Glissant quelques références culturelles à des héros tels Holmes et Watson, Gaston Lagaffe ou Proust, dont il estime la tombe au Père Lachaise un peu trop clinquante, Delerm aime également se souvenir du bruit inimitable du moteur de la 2CV ou de la magie des vendanges tardives d’Alsace.
Il laisse encore courir sa langue délicate et fleurie sur la religieuse, qui soigne les blessés ou qui, chez le pâtissier, se commande de préférence au café avec "cette façon de pincer la bouche au moment d’avouer l’ampleur de la gourmandise" écrit-il après avoir trempé sa plume dans l’encre soudain plus moqueuse que sympathique.
Dans ces précieux Instants suspendus, trop souvent malmenés dans notre quotidien, qui sanctifient des moments de bonheur, mais qui jamais ne les imposent, l’adjectif "massicoté" retiendra l'attention, expression étrange pour désigner un livre dont il faut couper les pages, comme un privilège voire un sacrilège commis avec un frisson de curiosité.
Un geste loin d’être anodin que retient également Erri De Luca dans ses récits Grandeur nature (Gallimard) : "Autrefois, on lisait les livres un couteau à la main. Rien de très aventureux, les pages devaient être séparées et rognés le long des bords. On obtenait de à la fin des livres effrangés" se souvient l‘écrivain italien dans Leçons d’économie.
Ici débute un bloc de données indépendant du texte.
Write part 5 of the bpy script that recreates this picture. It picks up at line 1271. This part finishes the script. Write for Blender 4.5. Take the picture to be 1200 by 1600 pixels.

Comme si le geste se rappelait à toutes les mémoires.
Le rouge-gorge des cartes de Noël
Changement de saison pour deviner le chant du rouge-gorge, figure principale des rares cartes de Noël qui s’envoient encore, dénichées la plupart du temps dans une brocante, un vieux grenier ou une boîte à souvenirs; ces cartes dont la neige collée tombe peu à peu et insidieusement sur le sol, comme ce cafard qui glisse sur les âmes sans crier gare...
En tout, l’écrivain prolixe, à qui on doit une cinquantaine de publications, tous genres confondus, du roman à l’essai, livre quarante trois textes courts qui s’effeuillent comme les pétales de sa chère passerose ou rafraîchissent comme une menthe à l’eau glacée à l’ombre d’une marquise un soir de canicule. Ni plus, ni moins mais certes mais toujours en subtile suspension.
Les instants suspendus, Philippe Delerm, Seuil, 120 pp, 14,90 €.